*EXERCISE GOAL*
Go through the records below line by line. Count the lines with "Blender" and give the count alone.

##### RECORDS TO PROCESS

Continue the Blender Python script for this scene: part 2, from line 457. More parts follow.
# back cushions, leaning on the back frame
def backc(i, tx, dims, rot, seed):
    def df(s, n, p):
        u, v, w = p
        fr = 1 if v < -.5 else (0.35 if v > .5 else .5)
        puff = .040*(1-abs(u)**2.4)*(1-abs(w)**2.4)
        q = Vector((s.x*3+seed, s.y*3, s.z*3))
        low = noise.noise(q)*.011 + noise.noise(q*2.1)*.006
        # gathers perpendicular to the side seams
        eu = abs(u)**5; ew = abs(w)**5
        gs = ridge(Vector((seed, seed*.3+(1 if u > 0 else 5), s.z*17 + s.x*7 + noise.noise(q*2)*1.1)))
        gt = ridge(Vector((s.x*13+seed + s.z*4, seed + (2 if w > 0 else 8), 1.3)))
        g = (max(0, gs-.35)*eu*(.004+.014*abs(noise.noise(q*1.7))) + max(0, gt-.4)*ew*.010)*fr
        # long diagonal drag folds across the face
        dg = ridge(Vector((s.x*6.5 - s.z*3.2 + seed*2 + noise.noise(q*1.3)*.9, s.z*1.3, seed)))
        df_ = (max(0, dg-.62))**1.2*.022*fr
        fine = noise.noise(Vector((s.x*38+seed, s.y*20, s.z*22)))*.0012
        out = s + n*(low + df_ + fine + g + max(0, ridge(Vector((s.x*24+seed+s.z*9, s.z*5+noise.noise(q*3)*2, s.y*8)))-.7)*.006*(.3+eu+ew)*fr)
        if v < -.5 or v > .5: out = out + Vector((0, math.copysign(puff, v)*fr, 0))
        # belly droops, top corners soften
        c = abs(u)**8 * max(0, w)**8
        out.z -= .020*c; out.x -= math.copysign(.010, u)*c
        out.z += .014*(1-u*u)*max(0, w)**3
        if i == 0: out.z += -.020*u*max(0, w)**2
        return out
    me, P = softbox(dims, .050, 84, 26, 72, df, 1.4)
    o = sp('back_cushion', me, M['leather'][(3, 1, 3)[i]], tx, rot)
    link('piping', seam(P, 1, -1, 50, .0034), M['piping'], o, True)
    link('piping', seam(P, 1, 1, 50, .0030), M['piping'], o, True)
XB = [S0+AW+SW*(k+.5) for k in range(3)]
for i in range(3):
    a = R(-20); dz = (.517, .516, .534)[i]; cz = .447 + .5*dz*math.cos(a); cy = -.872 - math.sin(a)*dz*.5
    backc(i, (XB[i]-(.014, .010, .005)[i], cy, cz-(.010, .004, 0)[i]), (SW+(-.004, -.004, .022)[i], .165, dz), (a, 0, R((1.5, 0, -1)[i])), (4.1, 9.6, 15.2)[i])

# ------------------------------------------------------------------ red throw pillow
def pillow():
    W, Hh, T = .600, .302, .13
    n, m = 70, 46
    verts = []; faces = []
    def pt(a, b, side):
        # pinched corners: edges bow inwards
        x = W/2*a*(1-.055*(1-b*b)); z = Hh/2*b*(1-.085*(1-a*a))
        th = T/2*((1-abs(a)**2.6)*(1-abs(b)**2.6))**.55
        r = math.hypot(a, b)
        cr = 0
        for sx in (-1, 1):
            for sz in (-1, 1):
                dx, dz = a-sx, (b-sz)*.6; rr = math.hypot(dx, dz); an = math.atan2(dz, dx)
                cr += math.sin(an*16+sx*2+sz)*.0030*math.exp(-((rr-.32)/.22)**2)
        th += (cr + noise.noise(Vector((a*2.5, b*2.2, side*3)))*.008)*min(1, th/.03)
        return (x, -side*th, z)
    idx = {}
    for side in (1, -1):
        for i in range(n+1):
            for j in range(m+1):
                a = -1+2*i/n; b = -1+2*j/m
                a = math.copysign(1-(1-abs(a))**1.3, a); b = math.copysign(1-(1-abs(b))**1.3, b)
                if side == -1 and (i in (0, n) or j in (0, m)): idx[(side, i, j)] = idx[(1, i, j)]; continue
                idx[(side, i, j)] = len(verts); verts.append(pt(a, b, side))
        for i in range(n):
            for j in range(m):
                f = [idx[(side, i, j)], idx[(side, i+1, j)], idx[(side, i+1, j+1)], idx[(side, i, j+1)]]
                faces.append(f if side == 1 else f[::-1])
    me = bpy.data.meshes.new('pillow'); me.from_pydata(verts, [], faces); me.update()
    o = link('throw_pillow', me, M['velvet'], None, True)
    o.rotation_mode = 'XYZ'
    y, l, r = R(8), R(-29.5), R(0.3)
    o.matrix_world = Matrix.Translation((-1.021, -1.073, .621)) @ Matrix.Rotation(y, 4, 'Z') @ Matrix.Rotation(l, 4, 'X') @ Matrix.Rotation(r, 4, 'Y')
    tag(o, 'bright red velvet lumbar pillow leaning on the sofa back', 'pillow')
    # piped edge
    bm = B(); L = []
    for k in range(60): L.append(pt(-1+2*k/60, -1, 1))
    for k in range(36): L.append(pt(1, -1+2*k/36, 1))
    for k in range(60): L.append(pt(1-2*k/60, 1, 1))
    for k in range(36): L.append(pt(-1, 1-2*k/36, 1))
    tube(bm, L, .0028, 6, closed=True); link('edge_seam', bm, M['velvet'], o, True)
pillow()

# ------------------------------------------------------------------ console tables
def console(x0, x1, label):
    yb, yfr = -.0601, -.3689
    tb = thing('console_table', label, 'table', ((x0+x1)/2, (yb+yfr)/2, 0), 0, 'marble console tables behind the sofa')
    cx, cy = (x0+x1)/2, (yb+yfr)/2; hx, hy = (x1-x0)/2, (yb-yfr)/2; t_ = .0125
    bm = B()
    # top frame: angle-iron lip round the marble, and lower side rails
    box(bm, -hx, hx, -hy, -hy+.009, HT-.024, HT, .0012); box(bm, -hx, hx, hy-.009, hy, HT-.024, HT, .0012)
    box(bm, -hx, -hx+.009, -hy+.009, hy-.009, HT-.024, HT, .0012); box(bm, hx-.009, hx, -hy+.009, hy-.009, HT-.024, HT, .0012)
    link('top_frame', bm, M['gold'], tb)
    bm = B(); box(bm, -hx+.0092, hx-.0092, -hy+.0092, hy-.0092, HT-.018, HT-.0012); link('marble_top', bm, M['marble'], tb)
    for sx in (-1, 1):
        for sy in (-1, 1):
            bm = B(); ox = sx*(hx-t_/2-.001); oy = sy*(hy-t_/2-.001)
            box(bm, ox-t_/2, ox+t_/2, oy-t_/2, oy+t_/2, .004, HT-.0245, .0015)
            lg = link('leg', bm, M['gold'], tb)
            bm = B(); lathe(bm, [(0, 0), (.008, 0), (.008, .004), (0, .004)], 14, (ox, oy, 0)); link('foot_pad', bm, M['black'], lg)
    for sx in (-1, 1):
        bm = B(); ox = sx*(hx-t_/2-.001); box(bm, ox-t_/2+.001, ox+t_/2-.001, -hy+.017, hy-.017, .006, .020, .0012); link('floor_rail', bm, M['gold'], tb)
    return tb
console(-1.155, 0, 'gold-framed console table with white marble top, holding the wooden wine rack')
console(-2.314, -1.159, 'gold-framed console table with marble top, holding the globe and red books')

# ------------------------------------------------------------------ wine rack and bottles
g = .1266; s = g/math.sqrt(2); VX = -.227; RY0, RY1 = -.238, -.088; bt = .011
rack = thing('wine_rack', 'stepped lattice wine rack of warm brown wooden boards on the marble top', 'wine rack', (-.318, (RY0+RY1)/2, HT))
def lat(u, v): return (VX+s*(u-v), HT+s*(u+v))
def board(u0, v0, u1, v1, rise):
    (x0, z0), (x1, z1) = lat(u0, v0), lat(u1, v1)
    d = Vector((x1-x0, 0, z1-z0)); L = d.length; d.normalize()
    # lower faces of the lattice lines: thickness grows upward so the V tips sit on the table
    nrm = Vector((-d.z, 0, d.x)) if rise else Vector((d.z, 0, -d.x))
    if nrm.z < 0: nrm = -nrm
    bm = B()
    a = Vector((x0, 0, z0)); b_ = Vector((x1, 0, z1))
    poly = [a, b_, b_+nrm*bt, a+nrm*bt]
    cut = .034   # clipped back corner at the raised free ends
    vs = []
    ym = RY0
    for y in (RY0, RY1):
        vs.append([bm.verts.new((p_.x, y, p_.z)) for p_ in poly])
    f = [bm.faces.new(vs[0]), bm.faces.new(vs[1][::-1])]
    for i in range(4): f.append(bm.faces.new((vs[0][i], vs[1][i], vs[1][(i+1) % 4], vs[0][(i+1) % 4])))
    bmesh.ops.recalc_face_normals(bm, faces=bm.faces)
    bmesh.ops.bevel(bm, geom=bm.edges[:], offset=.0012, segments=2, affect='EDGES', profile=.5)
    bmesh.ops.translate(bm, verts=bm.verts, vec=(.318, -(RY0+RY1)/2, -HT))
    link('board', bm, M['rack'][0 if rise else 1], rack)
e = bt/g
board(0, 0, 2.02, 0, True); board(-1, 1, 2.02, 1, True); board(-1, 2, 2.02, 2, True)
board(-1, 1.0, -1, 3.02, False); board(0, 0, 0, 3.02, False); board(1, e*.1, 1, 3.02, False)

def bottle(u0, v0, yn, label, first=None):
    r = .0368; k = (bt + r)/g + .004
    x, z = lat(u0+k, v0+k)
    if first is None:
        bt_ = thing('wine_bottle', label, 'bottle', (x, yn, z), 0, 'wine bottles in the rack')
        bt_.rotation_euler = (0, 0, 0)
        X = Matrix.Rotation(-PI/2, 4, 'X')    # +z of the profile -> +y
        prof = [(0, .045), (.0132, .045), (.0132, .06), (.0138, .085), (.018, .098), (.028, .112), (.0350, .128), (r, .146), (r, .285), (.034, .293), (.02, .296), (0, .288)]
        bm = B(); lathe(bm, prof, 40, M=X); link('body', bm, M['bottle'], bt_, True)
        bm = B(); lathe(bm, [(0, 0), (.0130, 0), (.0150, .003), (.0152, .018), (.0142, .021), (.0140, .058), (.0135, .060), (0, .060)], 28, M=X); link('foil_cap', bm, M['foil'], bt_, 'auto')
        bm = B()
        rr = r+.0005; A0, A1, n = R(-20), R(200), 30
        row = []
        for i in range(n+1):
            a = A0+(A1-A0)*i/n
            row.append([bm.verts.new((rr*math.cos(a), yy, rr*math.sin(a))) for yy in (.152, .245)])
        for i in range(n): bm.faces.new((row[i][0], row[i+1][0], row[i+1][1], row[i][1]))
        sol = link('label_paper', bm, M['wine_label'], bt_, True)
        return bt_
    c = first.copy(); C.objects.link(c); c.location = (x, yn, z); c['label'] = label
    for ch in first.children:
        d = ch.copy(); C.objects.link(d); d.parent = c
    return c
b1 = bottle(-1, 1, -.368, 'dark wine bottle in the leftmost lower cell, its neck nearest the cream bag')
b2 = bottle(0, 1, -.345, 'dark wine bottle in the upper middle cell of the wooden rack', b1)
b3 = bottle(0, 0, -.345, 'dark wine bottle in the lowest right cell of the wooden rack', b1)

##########
##### RECORDS TO PROCESS

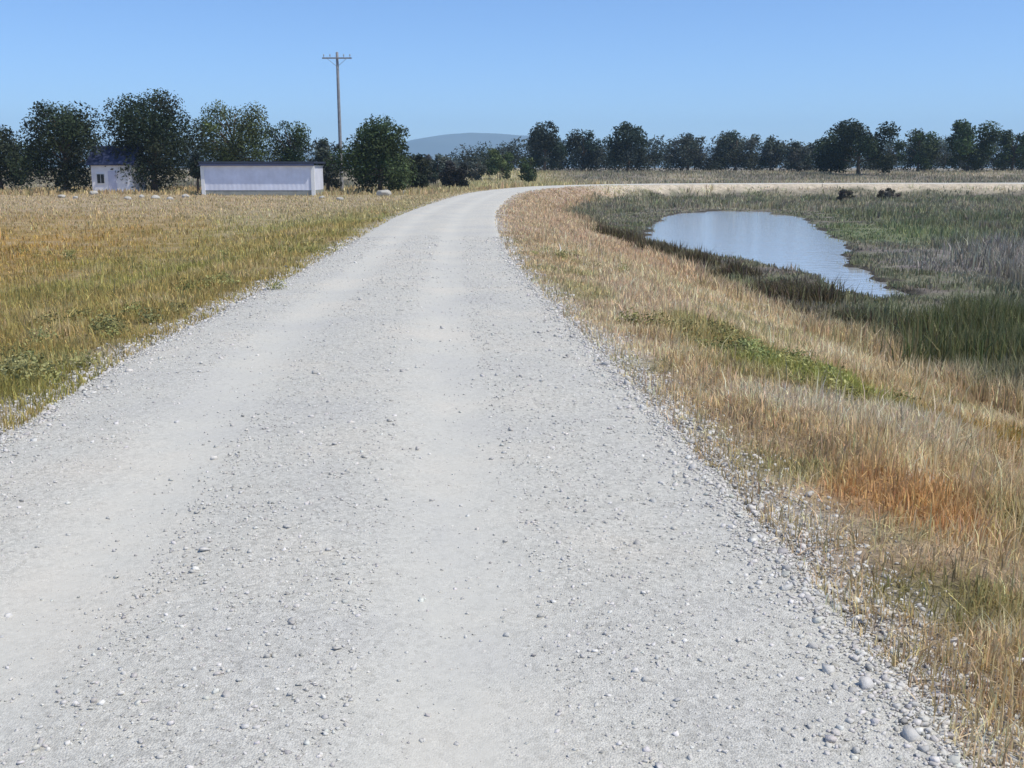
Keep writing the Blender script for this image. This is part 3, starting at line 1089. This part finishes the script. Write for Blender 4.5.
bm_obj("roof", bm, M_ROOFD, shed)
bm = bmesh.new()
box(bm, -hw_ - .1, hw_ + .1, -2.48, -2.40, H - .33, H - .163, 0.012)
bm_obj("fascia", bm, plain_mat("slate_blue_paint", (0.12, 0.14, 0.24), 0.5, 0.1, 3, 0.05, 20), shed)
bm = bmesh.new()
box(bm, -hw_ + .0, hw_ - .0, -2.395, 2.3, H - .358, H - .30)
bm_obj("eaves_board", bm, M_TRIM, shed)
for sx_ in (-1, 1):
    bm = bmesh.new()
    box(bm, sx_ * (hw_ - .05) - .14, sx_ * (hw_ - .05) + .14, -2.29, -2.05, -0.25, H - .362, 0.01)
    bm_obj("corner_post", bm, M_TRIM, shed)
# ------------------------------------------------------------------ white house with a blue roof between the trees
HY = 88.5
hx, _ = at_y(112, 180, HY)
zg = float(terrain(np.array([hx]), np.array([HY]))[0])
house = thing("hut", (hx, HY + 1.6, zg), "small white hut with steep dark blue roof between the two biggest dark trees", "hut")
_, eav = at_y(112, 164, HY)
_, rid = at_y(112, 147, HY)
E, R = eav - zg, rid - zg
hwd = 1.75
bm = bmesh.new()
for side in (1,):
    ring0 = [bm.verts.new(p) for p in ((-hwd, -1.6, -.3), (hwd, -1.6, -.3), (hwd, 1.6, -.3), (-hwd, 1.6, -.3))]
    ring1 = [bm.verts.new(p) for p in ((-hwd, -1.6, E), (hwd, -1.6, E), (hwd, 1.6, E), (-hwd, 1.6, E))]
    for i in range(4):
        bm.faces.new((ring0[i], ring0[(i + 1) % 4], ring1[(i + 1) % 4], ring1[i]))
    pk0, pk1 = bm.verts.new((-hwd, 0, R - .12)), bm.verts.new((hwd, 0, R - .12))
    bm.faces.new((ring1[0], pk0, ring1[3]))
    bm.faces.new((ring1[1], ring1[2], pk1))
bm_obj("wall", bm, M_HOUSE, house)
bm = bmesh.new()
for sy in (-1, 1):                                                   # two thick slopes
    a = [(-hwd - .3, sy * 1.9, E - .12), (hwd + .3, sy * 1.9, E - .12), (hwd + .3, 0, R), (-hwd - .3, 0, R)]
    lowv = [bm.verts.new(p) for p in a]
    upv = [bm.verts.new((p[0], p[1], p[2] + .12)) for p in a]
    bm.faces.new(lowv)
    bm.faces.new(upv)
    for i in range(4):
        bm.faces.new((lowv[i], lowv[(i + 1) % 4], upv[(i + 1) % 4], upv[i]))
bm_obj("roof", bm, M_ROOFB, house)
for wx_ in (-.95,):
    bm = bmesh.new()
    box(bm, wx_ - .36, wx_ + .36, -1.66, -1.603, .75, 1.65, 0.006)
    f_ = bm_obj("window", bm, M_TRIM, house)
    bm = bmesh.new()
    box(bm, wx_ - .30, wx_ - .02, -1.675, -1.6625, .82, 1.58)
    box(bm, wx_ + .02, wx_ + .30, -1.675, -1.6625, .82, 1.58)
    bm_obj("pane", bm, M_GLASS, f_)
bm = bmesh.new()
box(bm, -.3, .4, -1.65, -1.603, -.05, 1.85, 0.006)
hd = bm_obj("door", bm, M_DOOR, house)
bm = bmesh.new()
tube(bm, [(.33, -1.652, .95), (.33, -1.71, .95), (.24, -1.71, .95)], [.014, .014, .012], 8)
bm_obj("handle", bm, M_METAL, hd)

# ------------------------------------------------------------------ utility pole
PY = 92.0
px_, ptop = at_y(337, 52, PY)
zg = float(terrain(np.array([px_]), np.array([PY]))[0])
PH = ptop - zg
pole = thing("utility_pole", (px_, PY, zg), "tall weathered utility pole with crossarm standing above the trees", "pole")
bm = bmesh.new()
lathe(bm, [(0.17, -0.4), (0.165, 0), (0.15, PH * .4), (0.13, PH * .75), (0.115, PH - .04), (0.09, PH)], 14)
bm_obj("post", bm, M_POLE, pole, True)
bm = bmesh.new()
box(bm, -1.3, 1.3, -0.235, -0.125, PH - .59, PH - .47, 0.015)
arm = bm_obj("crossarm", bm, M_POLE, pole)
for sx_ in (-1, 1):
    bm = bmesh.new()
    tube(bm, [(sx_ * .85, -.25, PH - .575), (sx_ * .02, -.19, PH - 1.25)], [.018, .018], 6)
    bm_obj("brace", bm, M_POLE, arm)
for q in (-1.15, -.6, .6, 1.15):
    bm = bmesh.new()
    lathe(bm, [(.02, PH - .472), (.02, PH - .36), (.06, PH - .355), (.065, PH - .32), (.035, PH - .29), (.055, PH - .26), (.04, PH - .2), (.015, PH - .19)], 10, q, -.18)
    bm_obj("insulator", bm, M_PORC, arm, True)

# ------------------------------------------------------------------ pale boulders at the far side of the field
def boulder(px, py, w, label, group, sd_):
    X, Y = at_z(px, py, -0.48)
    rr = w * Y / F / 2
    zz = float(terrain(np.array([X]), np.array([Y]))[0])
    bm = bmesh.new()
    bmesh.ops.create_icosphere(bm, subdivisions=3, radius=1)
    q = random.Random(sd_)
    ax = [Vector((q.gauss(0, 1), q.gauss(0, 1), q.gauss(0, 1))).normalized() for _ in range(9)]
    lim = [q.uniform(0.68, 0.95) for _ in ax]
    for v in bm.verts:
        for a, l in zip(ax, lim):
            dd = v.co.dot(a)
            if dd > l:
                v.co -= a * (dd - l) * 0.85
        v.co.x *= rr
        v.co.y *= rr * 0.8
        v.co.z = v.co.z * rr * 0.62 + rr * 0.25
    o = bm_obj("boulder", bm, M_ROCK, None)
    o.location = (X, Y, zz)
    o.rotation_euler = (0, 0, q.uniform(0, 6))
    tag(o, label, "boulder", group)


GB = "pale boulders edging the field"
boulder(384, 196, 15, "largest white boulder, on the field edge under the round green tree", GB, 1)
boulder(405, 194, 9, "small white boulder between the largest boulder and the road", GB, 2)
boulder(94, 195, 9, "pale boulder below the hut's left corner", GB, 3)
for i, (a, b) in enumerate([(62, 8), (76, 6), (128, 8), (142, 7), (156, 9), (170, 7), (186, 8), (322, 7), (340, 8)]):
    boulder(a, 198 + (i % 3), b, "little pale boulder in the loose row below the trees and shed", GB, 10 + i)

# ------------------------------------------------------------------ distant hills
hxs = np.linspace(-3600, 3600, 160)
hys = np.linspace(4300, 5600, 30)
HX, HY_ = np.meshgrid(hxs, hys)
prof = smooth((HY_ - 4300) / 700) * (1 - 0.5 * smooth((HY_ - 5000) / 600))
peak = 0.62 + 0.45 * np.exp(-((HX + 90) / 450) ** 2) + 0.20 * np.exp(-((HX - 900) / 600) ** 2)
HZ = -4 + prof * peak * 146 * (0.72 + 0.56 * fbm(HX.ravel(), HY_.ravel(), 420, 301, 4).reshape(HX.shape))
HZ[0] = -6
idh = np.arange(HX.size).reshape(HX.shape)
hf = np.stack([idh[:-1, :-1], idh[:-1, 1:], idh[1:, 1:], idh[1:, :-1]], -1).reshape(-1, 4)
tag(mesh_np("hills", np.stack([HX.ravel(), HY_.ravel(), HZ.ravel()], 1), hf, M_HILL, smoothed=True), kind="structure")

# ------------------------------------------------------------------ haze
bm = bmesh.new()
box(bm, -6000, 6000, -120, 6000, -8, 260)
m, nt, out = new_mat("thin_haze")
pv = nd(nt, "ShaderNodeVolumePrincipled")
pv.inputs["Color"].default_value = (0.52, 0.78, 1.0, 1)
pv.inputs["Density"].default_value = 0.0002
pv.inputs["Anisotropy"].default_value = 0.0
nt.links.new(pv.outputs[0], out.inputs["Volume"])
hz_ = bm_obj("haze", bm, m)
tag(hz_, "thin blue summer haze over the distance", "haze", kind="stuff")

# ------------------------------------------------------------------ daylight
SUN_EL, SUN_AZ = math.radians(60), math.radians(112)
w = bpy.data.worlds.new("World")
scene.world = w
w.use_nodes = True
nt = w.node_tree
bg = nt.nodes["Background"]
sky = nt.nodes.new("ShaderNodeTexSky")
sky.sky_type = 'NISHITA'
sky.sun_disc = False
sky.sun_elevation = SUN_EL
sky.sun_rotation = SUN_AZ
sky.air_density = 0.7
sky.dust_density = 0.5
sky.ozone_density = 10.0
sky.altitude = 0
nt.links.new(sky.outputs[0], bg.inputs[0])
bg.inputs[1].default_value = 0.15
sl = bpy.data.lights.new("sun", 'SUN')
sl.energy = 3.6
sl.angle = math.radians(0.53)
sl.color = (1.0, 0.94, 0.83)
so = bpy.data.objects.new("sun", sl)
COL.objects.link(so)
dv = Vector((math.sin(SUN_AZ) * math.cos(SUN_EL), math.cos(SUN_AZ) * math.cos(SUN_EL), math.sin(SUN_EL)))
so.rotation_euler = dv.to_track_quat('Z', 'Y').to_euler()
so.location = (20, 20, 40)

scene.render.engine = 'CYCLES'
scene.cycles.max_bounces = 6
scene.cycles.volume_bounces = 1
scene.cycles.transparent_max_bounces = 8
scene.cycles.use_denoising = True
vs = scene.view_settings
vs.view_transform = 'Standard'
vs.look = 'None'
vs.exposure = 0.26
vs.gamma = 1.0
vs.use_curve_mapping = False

##########

*EXERCISE SOLUTION*
2